Golden State Warriors Stake Future on David Lee


Golden State Warriors Stake Future on David Lee The Golden State Warriors have one of the game’s best scorers, one of its most productive double-double generators, one of its best rookies from last season, and the No. 6 overall pick in this summer’s NBA draft.

In other words, they have a lot of valuable assets, and life could certainly be a lot worse in Northern California. But it remains to be seen whether the mere presence of Monta Ellis, David Lee, Stephen Curry and Ekpe Udoh will translate into wins. Last year, the Warriors only stacked up 26, and they’d sure love to improve on that figure this season.

2009-10 Record: 26-56 (fourth in Pacific Division, 13th in Western Conference, missed playoffs)

Celtics’ record vs. Warriors: 195-128 all time, 1-1 last season

Familiar faces: Coach Don Nelson (played for Celtics for 11 seasons), Jeremy Lin (graduated from Harvard this spring)

Key additions: David Lee (sign-and-trade with Knicks), Lin (undrafted free agent), Ekpe Udoh (draft), Dan Gadzuric, Charlie Bell (both traded from Bucks), Jannero Pargo (free agent), Dorell Wright (free agent)

Key losses: Ronny Turiaf, Anthony Randolph, Kelenna Azubuike (all traded to Knicks for Lee), Corey Maggette (traded to Bucks for Gadzuric and Bell), Raja Bell (signed by Jazz), Anthony Morrow (traded to Nets), C.J. Watson (traded to Bulls)

Burning question: Will David Lee be a good fit?

The Warriors have a lot invested in their hopes that the Lee experiment will work out in Golden State.

For starters, there’s the $80 million that they plan on paying him over the next six years. And then when you consider the Warriors gave up a package of Anthony Randolph, Kelenna Azubuike, Ronny Turiaf and a future second-round pick in a sign-and-trade deal with the Knicks to acquire Lee, the expectations are only going to build higher.

But it’s more than that. Taking Lee on is a big risk because it may redefine the Warriors’ style — Don Nelson runs a running, gunning, fast-paced team. His guys are athletes if nothing else. And Lee has never been a guy praised for his athleticism — he gets by on intelligence, instinct and tremendous hustle. What does this mean?

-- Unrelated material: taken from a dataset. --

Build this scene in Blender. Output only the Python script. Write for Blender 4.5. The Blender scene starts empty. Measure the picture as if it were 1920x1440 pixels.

Will Lee redefine himself to fit into the Warriors’ system? Or will the Warriors rewrite their mission statement to revolve around Lee?

It’s not as though Lee is the only piece of the puzzle in Golden State. Ellis averaged 25.5 points per game last season, and Curry showed tremendous promise as a rookie. But a lot depends on how Lee manages to gel with the talent around him. If it works, the Warriors have a solid nucleus to build around for the next six years. But if it backfires, they’re in trouble.

2010-11 outlook: They’re getting there, they really are. But if you’re asking this ragtag group of youngsters and journeymen to make the playoffs in a jam-packed Western Conference, you’re asking a lot. This Warriors team will improve on last season, as Curry continues to grow and Lee begins to make himself at home in Golden State. But they’re still a couple of years and a couple of extra pieces away from being contenders. Patience is a virtue, and the Warriors shouldn’t lose sight of that.

Did you know? The Warriors haven’t had an All-Star since Latrell Sprewell made the Western Conference squad in 1997. Ellis, Lee and Curry all have a chance to help the franchise buck that trend this winter.